It’s common nowadays for editors of poetry collections to assert at the very beginning—in introductions like this—how various and unique are the poems they’ve collected, and how many individual perspectives are represented in the pages that follow, and so on, leading to the inevitable conclusion that American poetry is in a period of great creative ferment and that no one aesthetic rules the day. But how could it be otherwise? We believe that what Edward Field said in 1978 is true today. Uniformity of style, if it ever existed, is repugnant to the very idea of making art, and no two artists could produce exactly the same kind of work if they tried. “Schools” of art may foster shared principles, but in truth each individual, if he or she is really an artist, will produce work that is shaded, but not enslaved to, the general practice of the day. We learn from each other—and from the past—then go our way producing work that reflects, for better or worse, who we are and what we are capable of crafting.
So the work represented here both resembles, and does not resemble, the work of others, but its originality is, or should be, obvious in each word choice, in each poet’s approach to subject matter, tone of voice, or formal strategy, in their individual interests and obsessions, their unique relationship to language, and their primal experience of art, and what they have made of it.

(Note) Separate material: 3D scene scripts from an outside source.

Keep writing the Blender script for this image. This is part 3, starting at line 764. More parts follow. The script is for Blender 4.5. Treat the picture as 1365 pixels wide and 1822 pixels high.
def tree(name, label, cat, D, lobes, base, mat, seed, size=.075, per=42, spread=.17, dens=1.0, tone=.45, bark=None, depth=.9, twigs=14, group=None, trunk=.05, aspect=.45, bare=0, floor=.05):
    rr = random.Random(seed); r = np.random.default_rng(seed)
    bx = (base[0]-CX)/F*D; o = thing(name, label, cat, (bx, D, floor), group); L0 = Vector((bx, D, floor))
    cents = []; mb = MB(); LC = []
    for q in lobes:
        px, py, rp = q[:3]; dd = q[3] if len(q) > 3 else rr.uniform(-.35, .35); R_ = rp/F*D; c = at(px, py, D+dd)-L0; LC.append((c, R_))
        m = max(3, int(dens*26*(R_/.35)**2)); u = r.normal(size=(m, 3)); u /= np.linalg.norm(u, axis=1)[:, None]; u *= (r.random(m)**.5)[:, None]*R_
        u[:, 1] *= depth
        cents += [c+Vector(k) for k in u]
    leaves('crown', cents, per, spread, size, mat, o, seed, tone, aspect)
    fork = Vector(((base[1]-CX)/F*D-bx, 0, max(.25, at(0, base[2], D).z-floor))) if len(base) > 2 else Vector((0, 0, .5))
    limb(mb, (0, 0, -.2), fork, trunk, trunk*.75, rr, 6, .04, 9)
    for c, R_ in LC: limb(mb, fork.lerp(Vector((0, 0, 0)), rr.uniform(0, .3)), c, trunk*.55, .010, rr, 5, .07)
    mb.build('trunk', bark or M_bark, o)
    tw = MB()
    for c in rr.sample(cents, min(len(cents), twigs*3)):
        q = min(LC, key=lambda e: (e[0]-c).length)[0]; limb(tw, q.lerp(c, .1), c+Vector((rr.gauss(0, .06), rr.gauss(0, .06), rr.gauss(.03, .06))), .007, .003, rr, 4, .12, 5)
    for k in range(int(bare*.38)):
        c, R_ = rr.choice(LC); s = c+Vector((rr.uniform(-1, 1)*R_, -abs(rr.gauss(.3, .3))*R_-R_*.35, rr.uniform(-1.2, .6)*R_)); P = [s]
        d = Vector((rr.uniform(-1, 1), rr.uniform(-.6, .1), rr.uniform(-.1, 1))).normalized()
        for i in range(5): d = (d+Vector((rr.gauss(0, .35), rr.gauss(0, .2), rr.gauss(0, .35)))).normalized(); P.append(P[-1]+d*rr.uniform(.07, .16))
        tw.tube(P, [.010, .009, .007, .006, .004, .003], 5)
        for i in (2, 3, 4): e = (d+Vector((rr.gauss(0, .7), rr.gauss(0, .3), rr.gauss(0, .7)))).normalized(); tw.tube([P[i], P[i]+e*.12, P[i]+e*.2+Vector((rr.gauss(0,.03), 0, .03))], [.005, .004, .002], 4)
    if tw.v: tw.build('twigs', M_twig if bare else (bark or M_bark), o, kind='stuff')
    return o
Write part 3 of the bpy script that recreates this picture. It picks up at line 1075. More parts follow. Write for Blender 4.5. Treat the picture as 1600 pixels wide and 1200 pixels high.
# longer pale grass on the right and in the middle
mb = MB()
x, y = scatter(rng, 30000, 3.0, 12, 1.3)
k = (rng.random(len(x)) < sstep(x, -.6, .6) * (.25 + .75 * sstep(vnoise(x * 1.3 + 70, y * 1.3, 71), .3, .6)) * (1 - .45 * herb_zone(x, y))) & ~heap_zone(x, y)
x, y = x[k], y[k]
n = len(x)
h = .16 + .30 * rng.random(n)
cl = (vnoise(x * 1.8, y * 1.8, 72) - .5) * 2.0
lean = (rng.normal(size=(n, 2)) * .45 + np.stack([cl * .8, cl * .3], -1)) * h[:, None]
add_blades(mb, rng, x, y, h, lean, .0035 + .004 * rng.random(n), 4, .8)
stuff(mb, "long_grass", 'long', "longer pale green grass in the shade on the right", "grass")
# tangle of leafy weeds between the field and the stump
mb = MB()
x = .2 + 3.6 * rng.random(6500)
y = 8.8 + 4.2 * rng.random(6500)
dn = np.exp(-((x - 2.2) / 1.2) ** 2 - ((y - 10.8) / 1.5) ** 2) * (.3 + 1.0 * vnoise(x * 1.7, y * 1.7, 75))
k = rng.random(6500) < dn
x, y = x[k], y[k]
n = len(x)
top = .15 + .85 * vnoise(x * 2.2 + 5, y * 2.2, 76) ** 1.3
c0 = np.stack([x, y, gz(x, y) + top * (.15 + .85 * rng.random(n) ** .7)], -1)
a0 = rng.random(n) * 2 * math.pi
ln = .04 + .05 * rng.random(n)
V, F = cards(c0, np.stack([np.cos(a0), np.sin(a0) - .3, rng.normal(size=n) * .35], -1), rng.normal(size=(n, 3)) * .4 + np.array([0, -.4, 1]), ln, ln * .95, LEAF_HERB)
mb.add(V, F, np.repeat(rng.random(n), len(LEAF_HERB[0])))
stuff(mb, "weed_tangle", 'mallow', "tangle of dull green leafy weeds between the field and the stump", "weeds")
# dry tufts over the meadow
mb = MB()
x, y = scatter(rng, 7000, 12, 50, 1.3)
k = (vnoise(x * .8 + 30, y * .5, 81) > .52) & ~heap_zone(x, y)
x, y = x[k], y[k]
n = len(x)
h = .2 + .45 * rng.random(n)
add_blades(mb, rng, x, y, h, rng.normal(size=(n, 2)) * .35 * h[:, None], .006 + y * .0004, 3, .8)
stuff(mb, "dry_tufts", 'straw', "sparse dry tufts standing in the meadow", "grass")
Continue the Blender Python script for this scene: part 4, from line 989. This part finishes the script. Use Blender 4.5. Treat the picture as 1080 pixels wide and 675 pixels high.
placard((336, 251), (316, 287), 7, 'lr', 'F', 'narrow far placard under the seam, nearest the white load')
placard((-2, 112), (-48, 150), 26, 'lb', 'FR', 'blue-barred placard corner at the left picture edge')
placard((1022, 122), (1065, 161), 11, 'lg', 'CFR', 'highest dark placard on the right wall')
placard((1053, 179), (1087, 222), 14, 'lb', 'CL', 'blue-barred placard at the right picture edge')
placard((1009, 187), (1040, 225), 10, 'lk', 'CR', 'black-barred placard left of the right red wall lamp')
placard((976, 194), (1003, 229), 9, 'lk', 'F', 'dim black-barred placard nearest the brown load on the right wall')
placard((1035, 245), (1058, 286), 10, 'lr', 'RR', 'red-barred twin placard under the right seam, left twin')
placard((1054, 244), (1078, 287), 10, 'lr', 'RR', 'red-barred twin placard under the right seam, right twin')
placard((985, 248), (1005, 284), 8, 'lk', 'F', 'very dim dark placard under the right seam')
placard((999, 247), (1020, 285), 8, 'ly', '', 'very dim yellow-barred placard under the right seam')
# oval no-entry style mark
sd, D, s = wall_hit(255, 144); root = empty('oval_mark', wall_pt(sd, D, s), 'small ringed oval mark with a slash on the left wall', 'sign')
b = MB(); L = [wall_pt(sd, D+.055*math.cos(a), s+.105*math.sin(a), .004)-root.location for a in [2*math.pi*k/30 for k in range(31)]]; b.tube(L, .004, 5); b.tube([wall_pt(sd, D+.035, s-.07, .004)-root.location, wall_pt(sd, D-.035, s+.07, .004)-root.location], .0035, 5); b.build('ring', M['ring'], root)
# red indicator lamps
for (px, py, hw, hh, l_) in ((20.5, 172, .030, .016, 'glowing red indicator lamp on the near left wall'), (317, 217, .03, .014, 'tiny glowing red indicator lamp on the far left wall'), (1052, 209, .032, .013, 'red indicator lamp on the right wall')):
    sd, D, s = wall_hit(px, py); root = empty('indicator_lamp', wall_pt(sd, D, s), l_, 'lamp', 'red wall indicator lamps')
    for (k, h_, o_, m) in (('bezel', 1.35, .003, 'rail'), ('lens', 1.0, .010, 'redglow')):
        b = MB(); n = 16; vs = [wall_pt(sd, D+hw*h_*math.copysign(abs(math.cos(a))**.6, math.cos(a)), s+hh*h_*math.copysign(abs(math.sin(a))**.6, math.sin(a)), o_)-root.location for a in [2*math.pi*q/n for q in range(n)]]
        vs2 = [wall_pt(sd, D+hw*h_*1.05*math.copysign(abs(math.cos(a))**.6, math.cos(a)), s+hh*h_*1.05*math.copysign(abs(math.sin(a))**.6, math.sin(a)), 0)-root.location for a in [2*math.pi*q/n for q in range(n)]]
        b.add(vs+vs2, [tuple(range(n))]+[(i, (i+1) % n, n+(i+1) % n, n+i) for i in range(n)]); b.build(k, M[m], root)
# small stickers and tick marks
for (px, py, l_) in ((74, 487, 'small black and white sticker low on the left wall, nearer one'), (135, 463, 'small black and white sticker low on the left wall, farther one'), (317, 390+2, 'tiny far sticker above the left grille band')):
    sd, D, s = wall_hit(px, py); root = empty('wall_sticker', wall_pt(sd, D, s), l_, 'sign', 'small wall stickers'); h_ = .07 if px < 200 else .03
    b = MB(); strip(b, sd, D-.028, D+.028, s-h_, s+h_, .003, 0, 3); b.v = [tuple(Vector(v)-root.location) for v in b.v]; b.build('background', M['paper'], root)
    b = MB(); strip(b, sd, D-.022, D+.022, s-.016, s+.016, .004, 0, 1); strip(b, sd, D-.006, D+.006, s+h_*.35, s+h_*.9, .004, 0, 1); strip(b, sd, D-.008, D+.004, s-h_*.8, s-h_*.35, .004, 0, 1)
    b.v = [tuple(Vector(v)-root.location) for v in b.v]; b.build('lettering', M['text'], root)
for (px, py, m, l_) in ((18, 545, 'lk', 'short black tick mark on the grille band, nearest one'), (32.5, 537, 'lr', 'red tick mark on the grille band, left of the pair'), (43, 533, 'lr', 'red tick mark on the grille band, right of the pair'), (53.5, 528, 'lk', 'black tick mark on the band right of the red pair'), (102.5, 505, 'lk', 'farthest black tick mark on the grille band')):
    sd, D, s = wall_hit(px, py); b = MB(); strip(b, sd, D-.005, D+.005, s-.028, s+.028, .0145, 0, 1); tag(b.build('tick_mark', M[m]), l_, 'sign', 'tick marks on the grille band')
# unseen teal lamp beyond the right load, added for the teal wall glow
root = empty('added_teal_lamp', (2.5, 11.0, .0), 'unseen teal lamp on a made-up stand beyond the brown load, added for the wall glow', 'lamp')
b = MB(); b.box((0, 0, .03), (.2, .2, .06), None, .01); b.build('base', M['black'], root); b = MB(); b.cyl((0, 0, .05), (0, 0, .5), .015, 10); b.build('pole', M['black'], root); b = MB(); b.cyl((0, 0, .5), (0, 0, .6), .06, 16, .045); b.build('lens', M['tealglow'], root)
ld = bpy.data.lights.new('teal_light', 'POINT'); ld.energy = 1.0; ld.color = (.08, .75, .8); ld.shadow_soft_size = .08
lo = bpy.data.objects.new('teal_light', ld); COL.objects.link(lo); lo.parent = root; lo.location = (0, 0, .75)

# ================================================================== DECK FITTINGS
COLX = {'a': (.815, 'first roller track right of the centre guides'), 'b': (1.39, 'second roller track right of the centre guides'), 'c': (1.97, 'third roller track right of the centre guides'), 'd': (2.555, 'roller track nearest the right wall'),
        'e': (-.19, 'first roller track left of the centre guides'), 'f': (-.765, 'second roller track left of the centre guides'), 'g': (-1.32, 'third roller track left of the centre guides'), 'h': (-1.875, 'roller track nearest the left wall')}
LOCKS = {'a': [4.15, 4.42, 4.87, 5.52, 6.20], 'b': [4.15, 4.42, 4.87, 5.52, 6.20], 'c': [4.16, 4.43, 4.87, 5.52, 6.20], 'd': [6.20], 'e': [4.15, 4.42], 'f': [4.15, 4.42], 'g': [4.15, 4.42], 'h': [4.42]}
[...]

From the dazzling, linguistic orchestrations of Elena Karina Byrne to the elegant, formal lyrics of David Starkey, the far-reaching meditations of Virginia Slachman and the stark, urban landscapes of a poet like Andrey Gritsman, or the familial poems into which Bruce Willard weaves a number of questioning voices, and the quirky, sophisticated southern California odes of Suzanne Lummis, these poets exhibit common influences but radically different sensibilities, personalizing various traditions in inventive and effective ways.
Add to these the inspired colloquialism of Steven Huff, the terse, tense lyrics of Eugenia Leigh, the wit and imagination of Shawn Delgado, Kamilah Aisha Moon’s affective portraits of human fallibility, the child’s-eye view of the world that turns Janlori Goldman’s poems into adult fables of good and evil, and Ginger Murchison’s crisp, sculptured memories of a southern upbringing and you have a perfect representation of the spectrum of work that characterizes our poetry today. No mainstream, but a wide, turbulent, forward rolling river into which manifold influences flow.
We are happy to present the work of these poets and hopeful it will find a greater audience in the future. Each of them is a working poet, a poet who has something to say, and believes in the efficacy of art. Even in these economically challenging times. Not all poetry is a celebration, but we can celebrate the fact that poetry flourishes and poets continue to write, working to make something valuable, useful, and lasting out of their own experience and the language they’ve been given. Poets write because they have to write, hoping sooner or later the world will take note. In a modest way, we are taking note.